L'ACCVL, qui a fait quelques petits calculs pour illustrer la question, en arrive à la conclusion que, si l'on réduisait du tiers le piratage de logiciels au pays, l'industrie locale des TIC empocherait 8,1 milliards de dollars de plus par année, et serait tentée de créer jusqu'à 14 000 nouveaux emplois pour satisfaire à la demande croissante. Ce serait tout un cadeau de Noël à faire aux technos!

Pour le gouvernement, ce sont des revenus fiscaux équivalant à 2,3 millions de dollars qui n'entrent pas dans les coffres. C'est cette statistique qui permet aux gens de l'industrie de demander du gouvernement qu'il adopte une approche plus pertinente dans ce dossier.

«La réduction du piratage donne des résultats concrets, comme l'accroissement du financement pour l'éducation et les soins de santé, ainsi qu'une plus grande croissance économique en général», va jusqu'à conclure le chercheur John Gantz, d'IDC, cabinet d'analyse spécialisé dans les TIC. «Il y a des bénéfices positifs quantifiables pour les pays qui possèdent une meilleure protection du droit d'auteur», ajoute-t-il.

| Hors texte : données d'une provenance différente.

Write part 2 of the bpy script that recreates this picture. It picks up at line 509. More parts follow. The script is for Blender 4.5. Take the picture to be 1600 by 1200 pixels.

Cette «meilleure protection» comprend, selon IDC et l'ACCVL, des lois nationales conformes aux obligations de l'Organisation mondiale de la propriété intellectuelle (OMPI), une meilleure coopération transfrontalière de prévention du piratage et davantage de sensibilisation du public.

Copier c'est voler

Aux yeux des Québécois, le vol de logiciels effectué par téléchargement, sur Internet, ou par la copie d'un disque compact est un menu larcin incomparable au vol de la boîte contenant le logiciel, sur l'étalage d'un commerce. À l'opposé, les gens interrogés par Léger Marketing condamnent immédiatement ce second geste: 97 % des répondants trouvent inacceptable le vol d'un logiciel en magasin, 94 % jugent intolérable la vente de copies illégales et 90 % trouvent inacceptable de travailler pour une entreprise qui utilise des logiciels piratés.

Il y a là un problème de perception que l'ACCVL aimerait bien pouvoir faire disparaître. «Copier un logiciel équivaut à le voler», résume Raymond Snow, porte-parole de l'organisme. «Il faut réaliser que le piratage informatique peut avoir de graves conséquences», tant pour l'économie locale que pour les gens pris à faire un tel délit.

Blâmer les consommateurs et le gouvernement pour leur attitude inappropriée face au piratage informatique, n'est-ce pas une façon de se décharger d'un problème qui, finalement, est l'affaire de l'industrie, avant tout? Dans un intéressant rapport publié la semaine dernière, l'Agence française pour le jeu vidéo (AFJV) en arrive à la même conclusion. «L'industrie doit faire plus en ce qui a trait aux actions tangibles à court terme, afin de prévenir le vol», peut-on y lire.

L'AFJV pense finalement que l'industrie doit étudier ce qui influence les consommateurs à choisir ces «canaux de distribution illégaux». «L'étude des habitudes de téléchargement dans le marché gratuit illégal pourrait amener à découvrir de nouveaux modèles d'affaires fascinants, pour des occasions commerciales réelles», conclut-elle.